CONCA, Tommaso
(b. 1734, Roma, d. 1822, Roma)


Italian painter. His father was a painter and cousin to the more famous painter Sebastiano Conca; the two were Tommaso's first teachers in Baroque painting. In 1770, Tommaso was made member of Accademia di San Luca, Rome's guild of painters.

From 1775 to 1782 he worked for Marcantonio Borghese, painting the ceilings of two rooms in the renovated Galleria Borghese, in collaboration with Giovanni Battista Marchetti (1730-1800). In Sala del Sileno, above a Roman statue of Silenus he set scenes from that character, along with Bacchus and his followers. In the Sala Egizia, dedicated to Egyptian sculpture, he represented the Nile, Cybele and astronomical bodies, adorning the space between them with mock Egyptian idols; on the walls he added eight scenes of Egyptian religion and the lives of Marcus Antonius and Cleopatra.
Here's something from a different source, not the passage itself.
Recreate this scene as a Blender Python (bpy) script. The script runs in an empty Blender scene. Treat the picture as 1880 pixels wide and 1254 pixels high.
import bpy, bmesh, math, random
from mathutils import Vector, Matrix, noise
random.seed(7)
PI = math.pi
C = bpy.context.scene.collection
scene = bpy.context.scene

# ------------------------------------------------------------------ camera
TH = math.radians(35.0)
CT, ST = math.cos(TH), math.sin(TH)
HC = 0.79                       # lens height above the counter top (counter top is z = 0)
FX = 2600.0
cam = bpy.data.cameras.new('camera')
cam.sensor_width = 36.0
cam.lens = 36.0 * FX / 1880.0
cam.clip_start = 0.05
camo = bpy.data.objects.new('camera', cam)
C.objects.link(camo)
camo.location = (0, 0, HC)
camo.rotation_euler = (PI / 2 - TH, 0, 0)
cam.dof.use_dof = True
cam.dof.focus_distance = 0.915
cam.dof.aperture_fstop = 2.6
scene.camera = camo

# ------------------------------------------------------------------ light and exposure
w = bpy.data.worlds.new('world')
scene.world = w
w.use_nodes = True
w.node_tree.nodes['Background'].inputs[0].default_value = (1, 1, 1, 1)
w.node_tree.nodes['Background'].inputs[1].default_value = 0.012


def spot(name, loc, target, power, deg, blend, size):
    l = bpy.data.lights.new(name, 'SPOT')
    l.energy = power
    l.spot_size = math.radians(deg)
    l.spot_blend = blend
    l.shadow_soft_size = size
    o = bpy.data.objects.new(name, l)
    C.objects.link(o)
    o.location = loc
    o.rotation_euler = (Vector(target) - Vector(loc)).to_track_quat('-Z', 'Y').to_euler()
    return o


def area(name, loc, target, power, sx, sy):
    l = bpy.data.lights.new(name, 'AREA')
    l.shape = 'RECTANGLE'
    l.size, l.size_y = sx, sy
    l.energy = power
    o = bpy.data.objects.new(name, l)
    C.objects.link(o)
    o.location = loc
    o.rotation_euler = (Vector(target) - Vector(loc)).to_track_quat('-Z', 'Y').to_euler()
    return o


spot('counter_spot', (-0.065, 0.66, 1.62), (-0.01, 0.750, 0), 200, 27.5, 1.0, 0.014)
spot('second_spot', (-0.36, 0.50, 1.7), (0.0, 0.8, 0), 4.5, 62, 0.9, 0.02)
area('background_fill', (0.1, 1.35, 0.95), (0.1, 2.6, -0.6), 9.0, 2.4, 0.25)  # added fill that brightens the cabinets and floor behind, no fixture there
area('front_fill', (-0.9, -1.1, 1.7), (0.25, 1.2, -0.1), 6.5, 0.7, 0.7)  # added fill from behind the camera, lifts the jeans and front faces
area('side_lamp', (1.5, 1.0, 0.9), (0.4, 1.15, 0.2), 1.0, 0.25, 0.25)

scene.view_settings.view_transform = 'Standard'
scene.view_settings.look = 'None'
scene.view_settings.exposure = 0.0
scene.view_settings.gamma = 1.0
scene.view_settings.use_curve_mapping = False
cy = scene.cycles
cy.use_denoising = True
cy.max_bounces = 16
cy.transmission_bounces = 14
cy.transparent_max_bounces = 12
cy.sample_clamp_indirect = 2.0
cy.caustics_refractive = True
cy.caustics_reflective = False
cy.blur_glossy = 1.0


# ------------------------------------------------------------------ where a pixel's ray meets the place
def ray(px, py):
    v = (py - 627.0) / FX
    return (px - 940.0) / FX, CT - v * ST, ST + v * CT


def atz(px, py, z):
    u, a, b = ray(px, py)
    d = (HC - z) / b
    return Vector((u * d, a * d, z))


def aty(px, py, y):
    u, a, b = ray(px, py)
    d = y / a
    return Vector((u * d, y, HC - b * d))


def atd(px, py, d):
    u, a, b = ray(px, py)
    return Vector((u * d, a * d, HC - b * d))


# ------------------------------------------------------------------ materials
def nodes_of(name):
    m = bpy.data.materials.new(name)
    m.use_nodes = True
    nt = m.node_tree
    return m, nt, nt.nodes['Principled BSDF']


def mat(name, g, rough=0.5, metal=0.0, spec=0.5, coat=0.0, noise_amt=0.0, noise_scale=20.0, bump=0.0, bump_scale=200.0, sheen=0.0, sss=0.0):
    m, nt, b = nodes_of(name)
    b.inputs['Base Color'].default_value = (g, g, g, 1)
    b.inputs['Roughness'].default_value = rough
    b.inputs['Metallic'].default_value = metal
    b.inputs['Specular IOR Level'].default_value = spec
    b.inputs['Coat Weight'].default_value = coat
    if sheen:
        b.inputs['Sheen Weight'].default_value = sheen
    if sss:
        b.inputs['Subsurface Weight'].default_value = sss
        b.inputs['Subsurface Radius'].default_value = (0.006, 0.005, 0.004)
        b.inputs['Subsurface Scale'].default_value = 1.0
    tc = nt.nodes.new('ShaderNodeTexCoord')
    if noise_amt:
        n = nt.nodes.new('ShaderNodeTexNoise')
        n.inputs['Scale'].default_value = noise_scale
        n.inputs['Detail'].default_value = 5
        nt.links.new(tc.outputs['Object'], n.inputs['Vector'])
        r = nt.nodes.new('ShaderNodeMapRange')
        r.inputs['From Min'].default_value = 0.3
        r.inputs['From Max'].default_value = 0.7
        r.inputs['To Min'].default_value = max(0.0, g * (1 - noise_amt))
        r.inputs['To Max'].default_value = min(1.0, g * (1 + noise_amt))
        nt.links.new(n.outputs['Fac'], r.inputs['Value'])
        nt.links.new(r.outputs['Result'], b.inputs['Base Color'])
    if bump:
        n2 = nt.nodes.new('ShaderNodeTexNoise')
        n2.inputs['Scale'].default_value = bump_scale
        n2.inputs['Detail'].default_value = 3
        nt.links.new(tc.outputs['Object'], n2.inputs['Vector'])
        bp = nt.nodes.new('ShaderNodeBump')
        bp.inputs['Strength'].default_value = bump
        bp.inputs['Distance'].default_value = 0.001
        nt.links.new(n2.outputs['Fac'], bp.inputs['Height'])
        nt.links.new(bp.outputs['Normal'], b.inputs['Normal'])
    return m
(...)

Between 1782 and 1787 Conca painted Apollo and the Muses, a fresco decorating the Sala delle Muse, a room in the papal Museo Pio Clementino in Vatican. At the end of his life, he completed another fresco in the Vatican's Museo Chiaramonti, which celebrate the restitution of paintings that had been taken to Musée Napoléon.

Following Anton Raphael Mengs he shifted to a Neoclassical style. One of his pupils was Camillo Guerra (1797-1874).